Marcia Clark, O.J., Et Al.

THESE columns are generally an O.J.-free zone, as we feel most of our readers prefer.

But the Simpson trial illustrates many of the major issues that American society faces today: crime and punishment, justice and the courts, racial and gender tensions. Morbid fascination notwithstanding, these are questions close to people's hearts.

This is, for starters, a murder trial, and Americans worry about crime, not without reason, alas. If these gilded ones were not safe from a murderer or murderers, who is?

A case that many blacks view through the filter of suspicion about how one of their race will be treated by the police is seen by many women through a different filter: of resentment against male privilege, against the ease with which domestic violence is trivialized and ranks are closed around a sports hero to protect him.

There are issues of character and celebrity: The smiling face in the Hertz ads was as familiar as our own kin, but do we really know this man?

There are legal issues: Can the United States really afford all the protections of the Bill of Rights? Will a guilty man get off on one of those hated ''technicalities?'' Will police racism convict an innocent man? Does the jury system really work?

Now the issue of child care for working mothers has been caught in the Simpson spotlight: Gordon Clark, estranged husband of prosecutor Marcia Clark, is seeking primary custody of their two sons on grounds that he is better able to care for them, since he gets home earlier in the evening, whereas the ''trial of the century'' has been keeping her tied up till 10 p.m.
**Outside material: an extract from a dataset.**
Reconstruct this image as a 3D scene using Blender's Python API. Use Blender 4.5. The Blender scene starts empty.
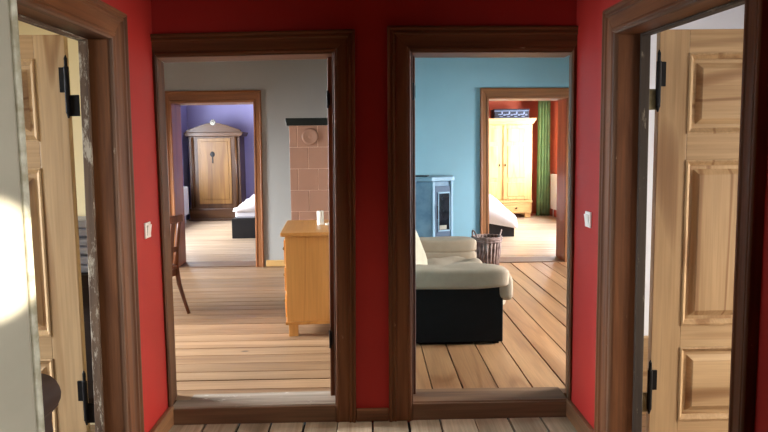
import bpy, bmesh, math, random
from mathutils import Vector, Matrix
random.seed(7)
C = bpy.context.scene.collection
PI = math.pi

# ------------------------------------------------------------------ materials
def lin(c):
    out = []
    for v in c:
        v /= 255.0
        out.append(v / 12.92 if v <= 0.04045 else ((v + 0.055) / 1.055) ** 2.4)
    return (out[0], out[1], out[2], 1.0)

def new_mat(name):
    m = bpy.data.materials.new(name); m.use_nodes = True
    nt = m.node_tree; b = nt.nodes['Principled BSDF']
    return m, nt, b

def N(nt, t, **kw):
    n = nt.nodes.new(t)
    for k, v in kw.items():
        if k in n.inputs: n.inputs[k].default_value = v
        else: setattr(n, k, v)
    return n

def ramp(nt, stops):
    r = nt.nodes.new('ShaderNodeValToRGB')
    e = r.color_ramp.elements
    while len(e) < len(stops): e.new(0.5)
    for i, (p, c) in enumerate(stops):
        e[i].position = p; e[i].color = c
    return r

def mixc(nt, fac, a, b, mode='MIX'):
    m = nt.nodes.new('ShaderNodeMix'); m.data_type = 'RGBA'; m.blend_type = mode
    for sock, v in ((m.inputs[0], fac), (m.inputs[6], a), (m.inputs[7], b)):
        if isinstance(v, (float, int, tuple)): sock.default_value = v
        else: nt.links.new(v, sock)
    return m.outputs[2]

def wood(name, dark, light, axis='z', scale=5.0, rough=0.5, rings=0.0, knots=0.0, wear=None, wear_amt=0.66, isl=0.0, bump=0.15, spec=0.4, fine=0.5):
    m, nt, b = new_mat(name); L = nt.links.new
    tc = N(nt, 'ShaderNodeTexCoord'); geo = N(nt, 'ShaderNodeNewGeometry')
    mul = N(nt, 'ShaderNodeMath', operation='MULTIPLY'); L(geo.outputs['Random Per Island'], mul.inputs[0]); mul.inputs[1].default_value = 37.0
    add = N(nt, 'ShaderNodeVectorMath', operation='ADD'); L(tc.outputs['Object'], add.inputs[0])
    L(mul.outputs[0], add.inputs[1])
    mp = N(nt, 'ShaderNodeMapping'); L(add.outputs[0], mp.inputs['Vector'])
    s = {'x': (0.09, 1, 1), 'y': (1, 0.09, 1), 'z': (1, 1, 0.09)}[axis]
    mp.inputs['Scale'].default_value = s
    n1 = N(nt, 'ShaderNodeTexNoise'); n1.inputs['Scale'].default_value = scale; n1.inputs['Detail'].default_value = 6; n1.inputs['Distortion'].default_value = 0.8
    L(mp.outputs[0], n1.inputs['Vector'])
    r1 = ramp(nt, [(0.3, lin(dark)), (0.7, lin(light))]); L(n1.outputs['Fac'], r1.inputs[0])
    col = r1.outputs[0]
    mp2 = N(nt, 'ShaderNodeMapping'); L(add.outputs[0], mp2.inputs['Vector'])
    mp2.inputs['Scale'].default_value = {'x': (0.03, 1, 1), 'y': (1, 0.03, 1), 'z': (1, 1, 0.03)}[axis]
    n2 = N(nt, 'ShaderNodeTexNoise'); n2.inputs['Scale'].default_value = 90; n2.inputs['Detail'].default_value = 3
    L(mp2.outputs[0], n2.inputs['Vector'])
    r2 = ramp(nt, [(0.35, (0.62, 0.6, 0.58, 1)), (0.62, (1, 1, 1, 1))]); L(n2.outputs['Fac'], r2.inputs[0])
    col = mixc(nt, fine, col, r2.outputs[0], 'MULTIPLY')
    if rings > 0:
        nd = N(nt, 'ShaderNodeTexNoise'); nd.inputs['Scale'].default_value = 2.2; nd.inputs['Detail'].default_value = 2; L(mp.outputs[0], nd.inputs['Vector'])
        mm = N(nt, 'ShaderNodeMath', operation='MULTIPLY'); L(nd.outputs['Fac'], mm.inputs[0]); mm.inputs[1].default_value = 55.0
        sn = N(nt, 'ShaderNodeMath', operation='SINE'); L(mm.outputs[0], sn.inputs[0])
        r3 = ramp(nt, [(0.0, (1, 1, 1, 1)), (0.6, (1, 1, 1, 1)), (1.0, (0.55, 0.42, 0.32, 1))]); L(sn.outputs[0], r3.inputs[0])
        col = mixc(nt, rings, col, r3.outputs[0], 'MULTIPLY')
    if isl > 0:
        r4 = ramp(nt, [(0.0, (1 - isl, 1 - isl, 1 - isl, 1)), (1.0, (1, 1, 1, 1))])
        ml = N(nt, 'ShaderNodeMath', operation='FRACT'); m3 = N(nt, 'ShaderNodeMath', operation='MULTIPLY'); L(geo.outputs['Random Per Island'], m3.inputs[0]); m3.inputs[1].default_value = 7.31
        L(m3.outputs[0], ml.inputs[0]); L(ml.outputs[0], r4.inputs[0])
        col = mixc(nt, 1.0, col, r4.outputs[0], 'MULTIPLY')
    if knots > 0:
        mp3 = N(nt, 'ShaderNodeMapping'); L(add.outputs[0], mp3.inputs['Vector'])
        mp3.inputs['Scale'].default_value = {'x': (0.55, 1, 1), 'y': (1, 0.55, 1), 'z': (1, 1, 0.55)}[axis]
        v = N(nt, 'ShaderNodeTexVoronoi'); v.inputs['Scale'].default_value = knots; L(mp3.outputs[0], v.inputs['Vector'])
        ks = 0.035 if knots < 2 else 0.06
        rk = ramp(nt, [(ks * 0.5, (1, 1, 1, 1)), (ks, (0, 0, 0, 1))]); L(v.outputs['Distance'], rk.inputs[0])
        col = mixc(nt, rk.outputs[0], col, lin(tuple(int(q * 0.45) for q in dark)))
    if wear:
        nw = N(nt, 'ShaderNodeTexNoise'); nw.inputs['Scale'].default_value = 22; nw.inputs['Detail'].default_value = 8; nw.inputs['Roughness'].default_value = 0.75
        mp4 = N(nt, 'ShaderNodeMapping'); L(tc.outputs['Object'], mp4.inputs['Vector']); mp4.inputs['Scale'].default_value = {'x': (0.3, 1, 1), 'y': (1, 0.3, 1), 'z': (1, 1, 0.3)}[axis]
        L(mp4.outputs[0], nw.inputs['Vector'])
        rw = ramp(nt, [(wear_amt, (0, 0, 0, 1)), (wear_amt + 0.08, (1, 1, 1, 1))]); L(nw.outputs['Fac'], rw.inputs[0])
        col = mixc(nt, rw.outputs[0], col, lin(wear))
    L(col, b.inputs['Base Color'])
    b.inputs['Roughness'].default_value = rough
    b.inputs['Specular IOR Level'].default_value = spec
    bp = N(nt, 'ShaderNodeBump'); bp.inputs['Strength'].default_value = bump; bp.inputs['Distance'].default_value = 0.004
    L(n2.outputs['Fac'], bp.inputs['Height']); L(bp.outputs[0], b.inputs['Normal'])
    return m

def plain(name, c, rough=0.6, var=0.08, scale=4.0, metal=0.0, spec=0.4, bump=0.05, bscale=120.0, c2=None):
    m, nt, b = new_mat(name); L = nt.links.new
    tc = N(nt, 'ShaderNodeTexCoord')
    n = N(nt, 'ShaderNodeTexNoise'); n.inputs['Scale'].default_value = scale; n.inputs['Detail'].default_value = 5; L(tc.outputs['Object'], n.inputs['Vector'])
    c = lin(c)
    lo = tuple(v * (1 - var) for v in c[:3]) + (1,) if c2 is None else lin(c2)
    hi = tuple(min(1, v * (1 + var)) for v in c[:3]) + (1,) if c2 is None else c
    r = ramp(nt, [(0.35, lo), (0.65, hi)]); L(n.outputs['Fac'], r.inputs[0]); L(r.outputs[0], b.inputs['Base Color'])
    b.inputs['Roughness'].default_value = rough; b.inputs['Metallic'].default_value = metal; b.inputs['Specular IOR Level'].default_value = spec
    if bump:
        n3 = N(nt, 'ShaderNodeTexNoise'); n3.inputs['Scale'].default_value = bscale; n3.inputs['Detail'].default_value = 3; L(tc.outputs['Object'], n3.inputs['Vector'])
        bp = N(nt, 'ShaderNodeBump'); bp.inputs['Strength'].default_value = bump; bp.inputs['Distance'].default_value = 0.004
        L(n3.outputs['Fac'], bp.inputs['Height']); L(bp.outputs[0], b.inputs['Normal'])
    return m

M = {}
M['red'] = plain('red_wall_paint', (165, 42, 36), 0.6, 0.06, 2.0, spec=0.25)
M['grey'] = plain('grey_wall_paint', (172, 170, 164), 0.8, 0.03, 1.5)
M['blue'] = plain('blue_wall_paint', (148, 184, 194), 0.8, 0.05, 1.2)
M['purple'] = plain('purple_wall_paint', (164, 160, 208), 0.8, 0.04, 1.5)
M['brick'] = plain('warm_red_wall_paint', (206, 104, 78), 0.8, 0.05, 1.5)
M['cream'] = plain('cream_wall_paint', (226, 210, 168), 0.8, 0.03, 1.5)
M['white'] = plain('white_wall_paint', (228, 230, 236), 0.8, 0.02, 1.5)
M['ceil'] = plain('ceiling_paint', (128, 116, 98), 0.9, 0.02, 1.5)
M['hall_floor'] = wood('hall_floor_boards', (156, 140, 116), (212, 192, 164), 'y', 4, 0.5, 0.35, 2.2, (178, 168, 150), 0.68, 0.28)
M['floor_x'] = wood('tan_floor_boards', (142, 108, 78), (190, 154, 118), 'x', 4, 0.42, 0.35, 1.6, (198, 184, 164), 0.72, 0.26)
M['floor_y'] = wood('orange_floor_boards', (142, 94, 58), (190, 140, 96), 'y', 4, 0.38, 0.45, 1.6, (190, 166, 136), 0.72, 0.3)
M['floor_f'] = wood('pale_floor_boards', (176, 150, 124), (216, 192, 164), 'x', 4, 0.35, 0.2, 0, None, 0.7, 0.12)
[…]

Maybe he should be the primary caregiver for now; the trial will not go on forever. We don't want to see divorce cut off hands-on dads from their children. But in an age when divorce too often means that women have to be both caregivers and breadwinners, we have the possibility of a double standard: ''career women'' who must provide mothering around the clock to avoid losing custody of their children, and men who get credit for being ''superdads'' if they simply spend more time with the children than their own fathers did.